En voz alta literally is “in a high voice”, but its real meaning is:
- “out loud / aloud” – that is, speaking so that others can hear you, as opposed to silently in your head.
Examples:
- Leer en voz alta. → To read out loud.
- Repite en voz alta. → Repeat out loud.
It can sometimes overlap with “loudly”, but the main idea is not volume; it is not silent.
If you want to emphasize loudness (high volume), you would typically use fuerte or alto in a different construction:
- Habla fuerte. → Speak loudly.
- Pon la música más alta. → Turn the music up louder.
So en voz alta is best understood as “out loud”, not just “at a high volume.”
In Spanish, with singular, close family members, you normally use the possessive adjective without an article:
- mi hermana (my sister)
- mi mamá / mi madre (my mom / my mother)
- mi papá / mi padre (my dad / my father)
- mi hermano, mi hijo, etc.
You do not say la mi hermana (that would be incorrect in standard Spanish, though it exists in some regional varieties or in old texts).
You can use the definite article without a possessive when it is clear from context whose family member it is, but that is more typical with certain verbs or regional usages:
- Voy a ver a mi hermana. (standard)
- In some regions you might hear: Voy a ver a la hermana. (but this can also sound like “the sister” in a more generic or third‑person way, so it’s less clear).
In your sentence, mi hermana is exactly what you want: my sister.
In Spanish, the present tense is commonly used in time clauses like cuando to express habitual actions:
- Mi hermana va mejorando su pronunciación cuando practica en voz alta.
→ Whenever she practices aloud (as a habit), she keeps improving.
So cuando practica here means “when(ever) she practices”.
You would not say cuando practicará for this meaning. And cuando está practicando is possible, but it changes the nuance; it focuses much more on a specific moment:
- Mi hermana mejora mucho cuando está practicando en voz alta.
→ She improves a lot while she is practicing out loud (during that ongoing action).
For general, repeated situations, Spanish strongly prefers present after cuando.
Yes, that word order is perfectly natural:
- Mi hermana va mejorando su pronunciación cuando practica en voz alta.
- Cuando practica en voz alta, mi hermana va mejorando su pronunciación.
Both are correct.

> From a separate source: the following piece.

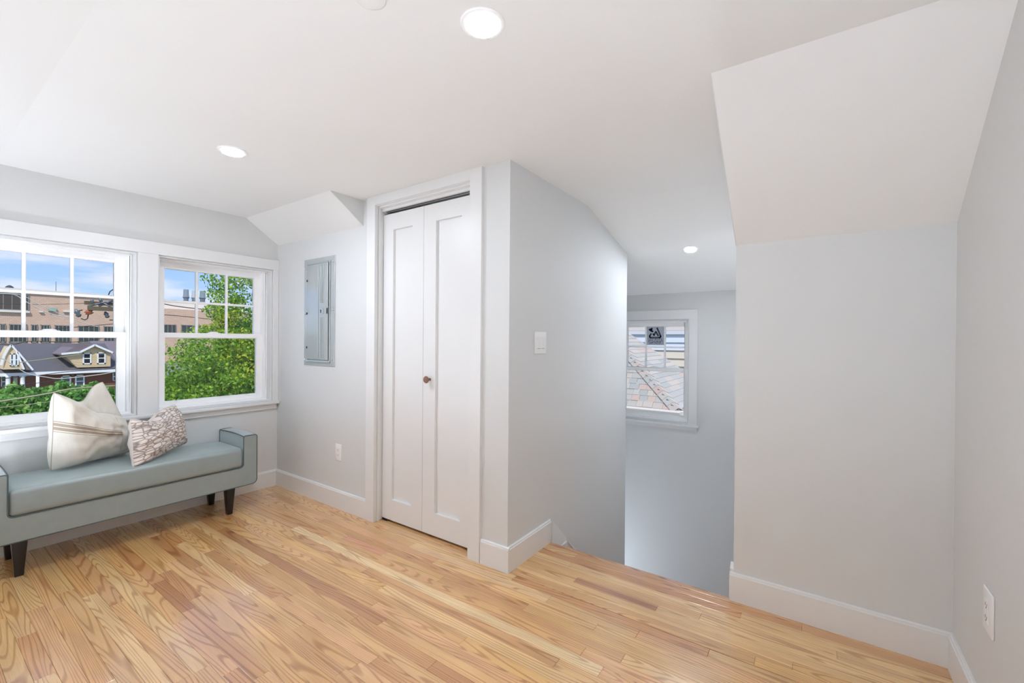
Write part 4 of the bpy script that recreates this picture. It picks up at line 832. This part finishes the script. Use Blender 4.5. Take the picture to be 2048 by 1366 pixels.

Moving cuando practica en voz alta to the front just emphasizes the condition/time frame a bit more: In those moments when she practices out loud, that’s when she improves.
What you generally cannot do is split va and mejorando in a strange way, like:
- ✗ Mi hermana mejorando va su pronunciación… (incorrect / very unnatural in modern Spanish)
Ir + gerundio works as a single verbal unit and normally stays together.
Yes, you can say:
- Mi hermana va mejorando su pronunciación al practicar en voz alta.
This is also natural and common. The nuance:
- cuando practica en voz alta → when(ever) she practices out loud (time/habit).
- al practicar en voz alta → by practicing out loud / when practicing out loud (more like “in the act of practicing” or “by means of practicing”).
In many contexts they are almost interchangeable, but al + infinitive sounds a bit more compact and formal, and it can emphasize the means: she improves by practicing out loud.